With the U.S. job market healing and the population aging, only 85,000 new jobs a month are needed to keep the unemployment rate steady, acccording to a new analysis from economists at Goldman Sachs.
The bank’s estimate aligns with the view of central bankers at the Federal Reserve, who have downplayed recent weak jobs reports on the grounds that they have been strong enough to keep the labor market moving in the right direction.
Goldman Sach’s analysis is based on Census projections for population growth and estimates for labor force participation, which is on a long-term downward trend largely because of the retiring Baby Boom generation.
Previously, the bank had reckoned that about 145,000 new payroll jobs were needed each month to keep the unemployment rate headed down. Now, it sees the key number as 85,000, or between 125,000 and 45,000, depending on what happens to labor force participation.
That estimate makes recent disappointing jobs reports look better, if only by lowering expectations for the future.
The past two jobs reports have seen an average of just 139,000 new jobs created.

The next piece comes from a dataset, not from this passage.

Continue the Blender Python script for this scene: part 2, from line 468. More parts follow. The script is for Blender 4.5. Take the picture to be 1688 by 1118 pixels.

More generally, it appears that payroll jobs growth has slowed in recent months, from an average of 260,000 in 2014 to just under 200,000 this year.
Yet Goldman Sachs’ estimate suggests that the bad news shouldn’t change the Fed’s impression that the economy is still on the path to recovery.
This month, Fed Vice Chairman Stanley Fischer said “the labor market has been approaching estimates of maximum employment.” As the economy gets closer to full employment, fewer jobs will be needed each month — unlike during the early days of the recovery, when the country was just beginning to dig back out of the hole created by job losses that reached as much as 800,000 a month.
Even as job creation has slowed this year, the unemployment rate has fallen to 5.1 percent, near the 4.9 percent that Fed officials have projected represents a fully healthy economy.
Goldman Sach’s guess of how many jobs will be needed is perhaps not even higher than Fed officials’ assumptions.
Based on the fact that fewer jobs are needed and the reality that labor force participation is dropping, economists at the Federal Reserve Bank of Chicago estimated recently that 60,000 to 70,000 jobs are needed each month this year to keep the unemployment rate steady. Over the next five years, that number will drop to 50,000.
To close the existing jobs gap entirely by 2016, the researchers concluded, the economy needs to average 170,000 jobs a month.